Batista had climbed to top dog since shortly before WW2, first as string-pulling boss and later as formal head of the state. Though nowhere near the sort of full-out psycho regime like Trujillo’s or Duvalier’s next door, you’d better know who was in charge and you had better know your place, zip your lip and behave. If you did, you could prosper, it was an active free market in the major cities with lots of cultural and social ebullience and money to be made – but there was a lot of graft and corruption protecting the established order and interests, with the US East Coast mafias putting in a lot of influence in the resort and casino industry in this period, using it heavily for their moneylaundering operations.
Though at the beginning of his career he had been more of a populist, it seems once entrenched Batista became more oligarchical, more violently repressive and more blatantly corrupt: all that helped drive people into opposition and made a radical movement to “clean house” from top to bottom look more attractive.
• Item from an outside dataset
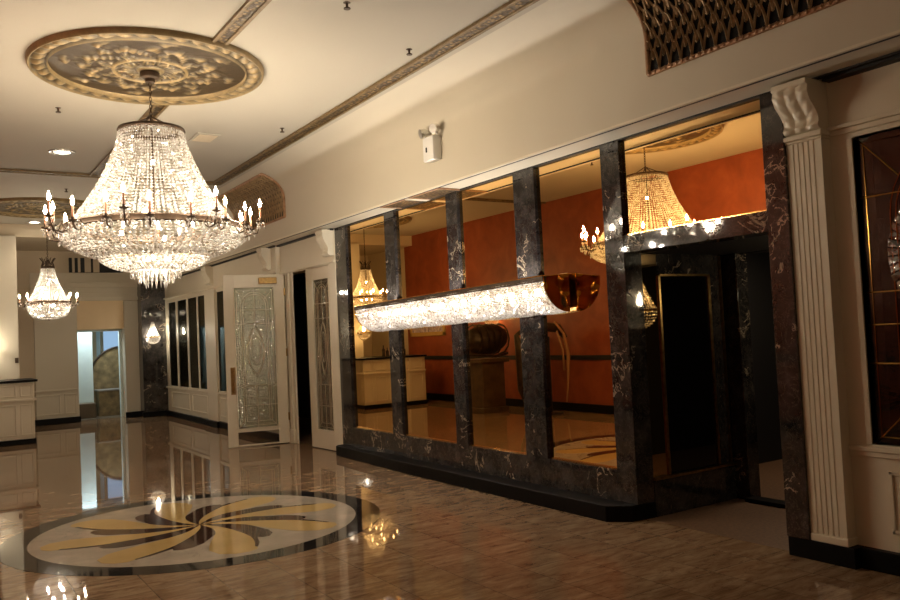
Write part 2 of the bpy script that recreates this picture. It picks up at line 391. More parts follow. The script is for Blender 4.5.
struct(MB().box(4.78, 4.9, 10.30, 10.36, 0, .13).box(4.82, 4.9, 10.36, 10.42, 0, .10).build('baseboard_right', 'black', bevel=.004), 'stepped end of the black plinth by the white door')
bays = [('between the first and second marble columns from the doors', 8.89, 10.0, .39), ('between the second and third marble columns from the doors', 7.46, 8.64, .39),
        ('between the third and fourth marble columns from the doors', 6.24, 7.24, .39), ('reflecting the floor medallion, next to the recess', 5.02, 5.92, .39),
        ('above the marble lintel of the recess', 3.44, 4.80, 2.335)]
for lb, a, b, z in bays:
    t = thing('wall_mirror', (W, (a + b) / 2, z), 'tall bronze tinted mirror ' + lb, 'mirror', 'bronze mirrors of the marble wall')
    if z > 1: t['label'] = 'bronze tinted mirror above the marble lintel of the recess'
    MB().box(W, W + .004, a, b, z, 3.13).build('mirror_glass', 'mirror', t)
    MB().box(W - .012, W + .003, a, b, z, z + .012).build('bottom_edge', 'polbrass', t)
# recess
struct(MB().box(5.05, 6.3, 4.84, 5.0, 0, 2.3).build('wall_recess', 'blackmat'), 'black left wall of the recess')
struct(MB().box(5.06, 6.16, 4.79, 4.845, 0, .30).build('baseboard_recess', 'marble', bevel=.004), 'veined marble base of the recess')
tag(MB().box(5.06, 6.17, 4.778, 4.83, .30, .322).build('brass_ledge', 'brass', bevel=.003), 'thin brass ledge on top of the marble base inside the recess', 'ledge')
t = thing('smoked_panel', (5.15, 4.83, .32), 'narrow smoked mirror strip beside the left recess jamb', 'mirror')
MB().box(5.06, 5.26, 4.825, 4.84, .322, 2.19).build('mirror_glass', m_mirror('amber_smoked_mirror', (.62, .42, .2)), t)
t = thing('elevator_like_panel', (5.6, 4.83, .32), 'black glass panel in a thin brass frame inside the recess', 'panel')
t.name = 'black_glass_panel'
MB().box(5.27, 5.92, 4.825, 4.838, .322, 2.0).build('glass', M['blackglass'] if 'blackglass' in M else simple('black_gloss_glass', (.004, .003, .003), .03, IOR=1.5), t)
MB().box(5.26, 5.285, 4.81, 4.84, .322, 2.02).box(5.90, 5.925, 4.81, 4.84, .322, 2.02).box(5.26, 5.925, 4.81, 4.84, 2.0, 2.02).build('frame', 'brass', t, bevel=.002)
struct(MB().box(5.26, 6.2, 4.826, 4.846, 2.02, 2.19).box(5.926, 6.1, 4.826, 4.846, .322, 2.02).build('wall_recess', 'marble'), 'dark marble around the black glass panel')
tag(MB().box(6.06, 6.07, 4.80, 4.83, .322, 2.18).build('brass_strip', 'brass'), 'thin vertical brass strip near the back corner of the recess', 'strip')
struct(MB().box(6.1, 6.25, 4.66, 4.85, 0, 2.19).build('trim_9', 'marble', bevel=.004), 'marble corner pier at the back of the recess')
struct(MB().box(6.26, 9.2, 5.75, 5.9, 0, 2.6).box(9.1, 9.2, 2.6, 5.9, 0, 2.6).box(6.3, 9.2, 2.5, 2.6, 0, 2.6).box(6.16, 6.26, 4.85, 5.9, 0, 2.6).box(6.26, 6.4, 2.6, 3.27, 0, 2.6).build('wall_recess', 'blackmat'), 'black walls of the dark hallway behind the recess')
struct(MB().box(6.2, 9.2, 2.5, 5.9, 2.45, 2.6).box(6.2, 6.3, 3.3, 4.85, 2.19, 2.6).build('ceiling', 'blackmat'), 'black ceiling of the dark hallway')
struct(MB().box(6.05, 9.2, 2.5, 5.9, -.12, 0.0).build('floor', 'carpet'), 'brown floor of the hallway behind the recess')
struct(MB().box(6.02, 6.16, 3.44, 4.66, 0, .035).build('trim_20', 'black', bevel=.005), 'black threshold at the back of the recess')
struct(MB().box(5.2, 6.4, 3.28, 3.44, 0, 2.3).build('wall_recess', 'marble'), 'marble right wall of the recess')
struct(MB().box(5.0, 6.4, 3.28, 5.0, 2.195, 2.3).build('ceiling', 'blackmat'), 'black ceiling of the recess')

# ------------------------------------------------------------------ scroll bracket shape
def bracket(y0, y1, xw, ztop, h, d, name, parent, label=None):
    b = MB(); T = [(0, 1.0), (.10, 1.0), (.12, .93), (.25, .97), (.42, .86), (.58, .64), (.72, .50), (.82, .50), (.90, .56), (.96, .50), (.98, .40), (1.0, .38)]
    def dd(t):
        for (a, p), (c, q) in zip(T, T[1:]):
            if t <= c: return p + (q - p) * (t - a) / max(1e-6, c - a)
        return T[-1][1]
    nt_, nv = 48, 25; vs = []; fs = []
    for i in range(nt_ + 1):
        t = i / nt_
        for j in range(nv):
            v = j / (nv - 1); e = 0
            if .12 < t < .96 and 0 < v < 1:
                e = .016 * abs(sin(3 * pi * v)) * (.45 + .55 * abs(sin(5 * pi * t + 1.2 * abs(v - .5) * 6))) - .004
            if j in (0, nv - 1): e = 0
            vs.append((xw - d * dd(t) - e, y0 + (y1 - y0) * v, ztop - h * t))
        vs.append((xw, y1, ztop - h * t)); vs.append((xw, y0, ztop - h * t))
    n_ = nv + 2
    for i in range(nt_):
        for j in range(n_): fs.append((i * n_ + j, i * n_ + (j + 1) % n_, (i + 1) * n_ + (j + 1) % n_, (i + 1) * n_ + j))
    fs.append(tuple(range(n_))); fs.append(tuple(range(nt_ * n_, (nt_ + 1) * n_))[::-1])
    b.add(vs, fs)
    return b.build(name, 'white', parent, smooth=True)
# ------------------------------------------------------------------ right white wall
fl = thing('fluted_pilaster', (4.94, 3.14, .13), 'white fluted pilaster with scroll bracket right of the marble recess', 'pilaster')
y0, y1 = 3.02, 3.272
pr = [(4.984, y0)]
pr += [(4.88, y0)]
nfl = 5; m_ = .035; st = (y1 - y0 - 2 * m_) / nfl
for i in range(nfl):
    a = y0 + m_ + (i + .5) * st; gg = .006
    pr += [(4.88, a - gg), (4.886, a - gg + .003), (4.886, a + gg - .003), (4.88, a + gg)]
pr += [(4.88, y1), (4.984, y1)]
MB().prism(pr, 'z', .18, 2.745).build('shaft', 'white', fl)
MB().box(4.868, 4.984, y0 - .012, y1 + .0, .13, .18).build('base_block', 'white', fl, bevel=.008)
MB().box(4.872, 4.984, y0 - .008, y1 + .008, 2.745, 2.765).box(4.860, 4.984, y0 - .014, y1 + .012, 2.765, 2.80).build('capital', 'white', fl, bevel=.008)
bracket(y0, y1, 4.984, 3.125, .325, .235, 'scroll_bracket', fl)
struct(MB().box(4.87, 5.0, 2.97, 3.44, 0, .13).box(4.93, 5.0, -4, 2.97, 0, .13).build('baseboard_right', 'black', bevel=.005), 'black baseboard of the right white wall')
WX = 4.98; wy0, wy1, wz0, wz1 = 1.62, 2.87, .78, 2.72
rw = MB(); rw.box(WX, 5.2, wy1, 3.02, .1, 3.13); rw.box(WX, 5.2, -4, wy0, .1, 3.13); rw.box(WX, 5.2, wy0, wy1, .1, wz0); rw.box(WX, 5.2, wy0, wy1, wz1, 3.13); rw.box(4.985, 5.2, 3.02, 3.27, .1, 3.13)
struct(rw.build('wall_right', 'white'), 'white panelled wall at the right edge')
tr = MB()
tr.box(4.955, WX, -4, 3.02, .735, .765); tr.box(4.965, WX, -4, 3.02, .70, .735)
tr.box(4.95, WX, -4, 3.02, 2.79, 2.82); tr.box(4.965, WX, -4, 3.02, 2.755, 2.79)
for a, b in ((1.72, 2.78), (.3, 1.45)):
    tr.box(4.967, WX, a, b, .60, .625); tr.box(4.967, WX, a, b, .24, .265); tr.box(4.967, WX, a, a + .025, .24, .625); tr.box(4.967, WX, b - .025, b, .24, .625)
struct(tr.build('trim_10', 'white', bevel=.005), 'sill rail, frieze moulding and raised panel of the right white wall')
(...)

And I must speculate that his added repressiveness may have had another effect: suppressing most effectively those who *could *have been a moderate alternative.
Cuba’s development index was well ahead of almost if not everyone in the region, which may be damning with faint praise in the Caribbean immediately after WW2 but hey, sensible despots make capital investments and run a business-friendly economy. Part of the problem was in fact that Cuba may have been the “wealthiest” Caribbean country in GNP terms but the masses did not feel that trickling down. Much of the industry and land was under absentee ownership so profits would leave town or stay in the hands of a limited group and the expansion of the middle class was not happening fast enough to effectively relieve the social pressure.